今尾景年画龍碑 碑文の大意
 「那伽」すなわち梵語でいう龍は不思議ないきもので,仏教を理解し信心し,また火災などを防ぐという。仏書にはこの種の話にこと欠かない。そのため仏教の世界では龍を尊重するのである。
 明治戊申の年(41年)11月に南禅寺の法堂が完成したが,工事のはじめに今尾景年翁に龍を天井に描いてほしいとお願いした。景年翁は「承知したが,形だけの龍ではしかたがない。全霊をあげて真の龍を描くことにしたい」と答えた。そこで巨大な筆と硯を使って制作に取りかかり,六十日ほどを経て完成した。円内に描かれた龍は直径33尺もある大きなものであった。
 南禅寺ではこの事業を顕彰する碑を建てたいと考え,わたし(藤澤南岳)に碑文を依頼した。南禅寺は有名な寺院なので寺の記録に記されたことは省いてもよい。また景年翁は画壇の重鎮で技量は群を抜いていることはよく知られているからこれも省いてよいと考えた。大切なのはその龍の絵が偉大なことである。

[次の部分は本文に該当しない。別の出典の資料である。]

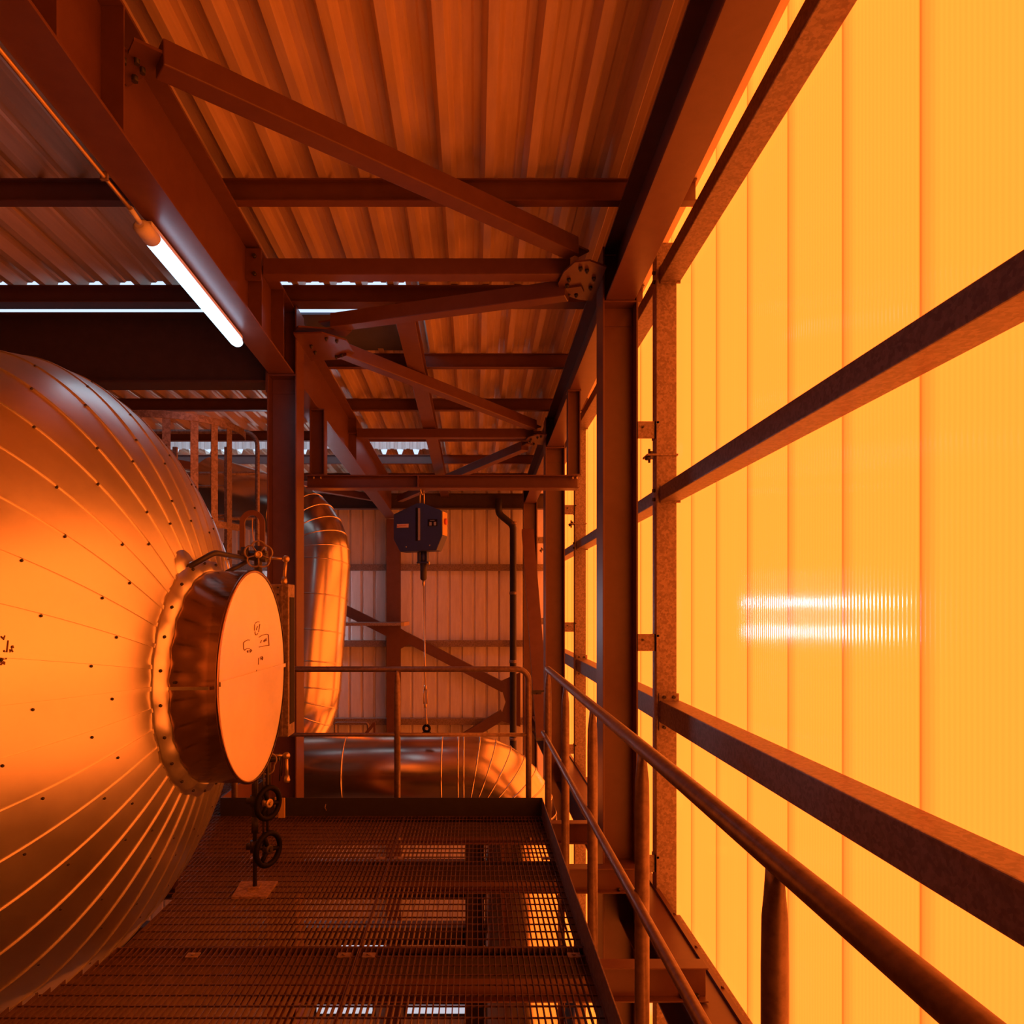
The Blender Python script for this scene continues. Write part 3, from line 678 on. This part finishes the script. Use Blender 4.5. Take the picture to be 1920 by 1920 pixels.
pp=fillet([(-3.5,9.2,3.15),(-1.91,8.74,2.62),(-2.01,8.37,.35)],.75,7)[:-1]+fillet([(-1.91,8.74,2.62),(-2.01,8.37,.35),(-2.73,8.3,-.75),(-3.4,8.25,-1.2)],.8,3)[1:]
part('pipe',MB().tube(pp,.385,48),DUCT,t)
for i in range(1,len(pp)-1): part('band',ringband(pp[i],(pp[i+1]-pp[i-1]),.385),DUCT,t)
L0=pp[8]; L1=pp[9]
for f in (.28,.56,.8): part('band',ringband(L0.lerp(L1,f),(L1-L0),.385),DUCT,t)

# ---------------------------------------------------------------- end wall fittings
for z,lab in ((2.37,'upper'),(.815,'middle'),(-.78,'lower')):
    solo('wall_rail',MB().box(-7,1.40,14.26,14.395,z-.065,z+.065),GALV,lab+' mottled galvanised rail across the ribbed end wall','rail','end wall rails')
def wb(a,b,label):
    t=thing('wall_brace',label,'brace',(V(a)+V(b))/2,'end wall braces'); part('bar',MB().bar(a,b,.12,.20),STEEL,t); return t
wb((-3.6,14.12,1.99),(-1.72,14.12,1.06),'diagonal brace on the end wall left of its middle column')
w2=wb((-1.40,14.12,.96),(.60,14.12,-.07),'diagonal brace on the end wall falling from the middle column to the right corner')
wb((-1.3,14.12,-1.75),(.58,14.12,-.60),'diagonal brace on the end wall rising to the right corner behind the duct')
part('gusset_plate',MB().plate([(.50,14.065,.06),(.92,14.065,.25),(.92,14.065,-.85),(.50,14.065,-.72),(.62,14.065,-.35)],(0,.012,0)),STEEL,w2)
part('gusset_plate',MB().plate([(-1.52,14.065,1.15),(-1.28,14.065,1.0),(-1.35,14.065,.80),(-1.52,14.065,.70)],(0,.012,0)),STEEL,w2)
t=thing('end_walkway','thin walkway edge projecting from behind the upright duct at the end wall','walkway',(-3.7,13.4,1.2))
part('deck',MB().box(-6.5,-1.36,12.9,14.055,1.215,1.265),GALV,t); part('end_cap',MB().box(-1.36,-1.30,12.9,13.9,1.205,1.275),YELLOW,t)
t=thing('downpipe','dark plastic rain downpipe with bend in the corner of the end wall','pipe',(.76,14.15,-7.5))
part('pipe',MB().tube(fillet([at(935,935,13.9),at(935,963,13.9),at(962,985,13.9),V((at(962,985,13.9).x,13.9,-7.5))],.16,6),.068,16),RUBBER,t)
for y in (981,1112,1240,1385): 
    q=at(962,y,13.9); part('collar',MB().lathe([(-.03,.074),(.03,.074)],q,(0,0,1),16),WHITE if y==0 else GALV,t)
solo('end_beam',MB().ibeam((-7,14.1,3.69),(1.5,14.1,3.69),.30,.2,.01,.015),STEELD,'dark beam across the head of the end wall above the ribbed sheets','beam','roof beams')
t=thing('sloping_brace','steep flat brace leaning along the orange wall between second column and corner','brace',(1.0,11.5,1))
part('bar',MB().bar((1.0,13.2,3.0),(1.045,10.61,-.45),.10,.22,up=(1,0,0)),STEEL,t)
t=thing('low_rail','small tube rail seen behind the upright duct near the end wall','handrail',(-2.1,12.0,-1.6))
part('tube',MB().tube(fillet([at(628,1440,12),at(628,1355.5,12),at(690,1355.5,12),at(690,1440,12)],.05,5),.02,10),GALV,t)
t=thing('low_bracket','small angled steel bracket beside the low tube rail','bracket',at(696,1440,11.9))
part('bar',MB().bar(at(684,1378,11.9),at(702,1356,11.9),.05,.05),STEEL,t); part('leg',MB().bar(at(702,1354,11.9),at(702,1440,11.9),.03,.04,up=(0,1,0)),STEEL,t)

# ---------------------------------------------------------------- lamps
t=thing('tube_lamp','lit white tube lamp fixed along the lower edge of the left roof beam','lamp',(-1.76,4.5,3.5))
lx=-1.775; lz=2.15
def lp(y,dz=0,dx=0): return V((lx+dx,y,rz(lz+dz,y)))
dif=[]
for y,k in ((3.83,.6),(3.85,1),(5.20,1),(5.235,.85),(5.25,.5)):
    dif.append([lp(y)+V((math.cos(a)*.046*k,0,math.sin(a)*.036*k-.012)) for a in [2*PI*j/20 for j in range(20)]])
part('diffuser',MB().rings(dif),LAMP,t,'glowing white diffuser')
cap=[]
for y,k in ((3.70,.55),(3.72,1),(3.845,1.06)):
    cap.append([lp(y)+V((math.cos(a)*.046*k,0,math.sin(a)*.038*k-.010)) for a in [2*PI*j/20 for j in range(20)]])
part('end_cap',MB().rings(cap),WHITE,t,'white plastic end cap')
part('mount_rail',MB().obox(lp(4.5,.030),(1,0,0),(0,1,S),(0,0,1),.035,.74,.012),WHITE,t)
part('gland',MB().cyl(lp(3.72),lp(3.60,.015),.014,10),WHITE,t)
t=thing('conduit','thin cable conduit running along the lower edge of the left roof beam to the lamp','conduit',(-1.79,1,3.5))
part('pipe',MB().tube([(-1.802,-3.5,rz(2.195,-3.5)),(-1.802,3.45,rz(2.195,3.45)),lp(3.62,.012)],.011,10),BRASS,t)
part('clip',MB().obox((-1.802,3.40,rz(2.2,3.4)),(1,0,0),(0,1,0),(0,0,1),.018,.008,.02),GALV,t)
def tubelamp(c,ln,label,m,r):
    t=thing('tube_lamp',label,'lamp',c,'lamps at the end wall')
    part('diffuser',MB().tube([V(c)-V((ln/2,0,0)),V(c)+V((ln/2,0,0))],r,14),m,t)
    part('housing',MB().box(c[0]-ln/2-.03,c[0]+ln/2+.03,c[1]+.02,c[1]+.19,c[2]-.05,c[2]+.05),WHITE,t)
tubelamp((-3.75,14.2,1.655),1.1,'upper tube lamp on the end wall above the end walkway',LAMP2,.03)
tubelamp((-3.75,14.2,1.06),1.1,'lower tube lamp on the end wall under the end walkway',LAMP3,.085)

PANE=emis('daylit_pane',(.62,.72,.85),.75)
for i,(x0,x1,z0,z1) in enumerate(((-2.74,-1.82,-5.42,-5.16),(-3.25,-2.1,-6.80,-6.40),(-1.4,-.2,-6.80,-6.40))):
    wf=struct('window_%d'%(i+1),MB().box(x0-.05,x1+.05,14.36,14.40,z0-.05,z0).box(x0-.05,x1+.05,14.36,14.40,z1,z1+.05).box(x0-.05,x0,14.36,14.40,z0,z1).box(x1,x1+.05,14.36,14.40,z0,z1),DARK)
    part('pane',MB().box(x0,x1,14.37,14.39,z0,z1),PANE,wf)
# ---------------------------------------------------------------- daylight
w=bpy.data.worlds.new('sky'); SC.world=w; w.use_nodes=True
bg=w.node_tree.nodes['Background']; bg.inputs['Color'].default_value=(.62,.76,1.0,1); bg.inputs['Strength'].default_value=1.2

# ---------------------------------------------------------------- camera
cam=bpy.data.cameras.new('camera'); co=bpy.data.objects.new('camera',cam); link(co)
co.location=(0,0,H); co.rotation_euler=(PI/2,0,0); cam.sensor_width=36; cam.lens=36*F/1920
cam.shift_x=70/1920; cam.shift_y=180/1920; cam.clip_start=.05; cam.clip_end=100
SC.camera=co
SC.view_settings.view_transform='Standard'; SC.view_settings.look='None'; SC.view_settings.gamma=1; SC.view_settings.use_curve_mapping=False
SC.view_settings.exposure=0
SC.cycles.max_bounces=8; SC.cycles.diffuse_bounces=5; SC.cycles.glossy_bounces=4; SC.cycles.sample_clamp_indirect=6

 真の龍が描かれていればその龍に玄妙な霊がやどる。周礼考工記には,礼楽に使う楽器架には龍や蛇を彫るが,それには「爪や目や鱗を突起させることがかんじんだ」と説く。これは彫刻のはなしだが絵も同様である。霊がやどってはじめて称賛に足る作品ができるのである。聞くところでは景年翁は病中にもかかわらず要請に応じたという。ところが完成したら全快していた。これも龍の霊力であろう。
 画龍に睛(ひとみ)を入れることがむずかしいのはよく知られているが,翁の画龍はすなわちそれによって霊を得たものである。この龍は南禅寺を火災から防護する霊験はあらたかだが,それを知るのは後世の人である。そこでこの碑を建て後世の人に示す次第である。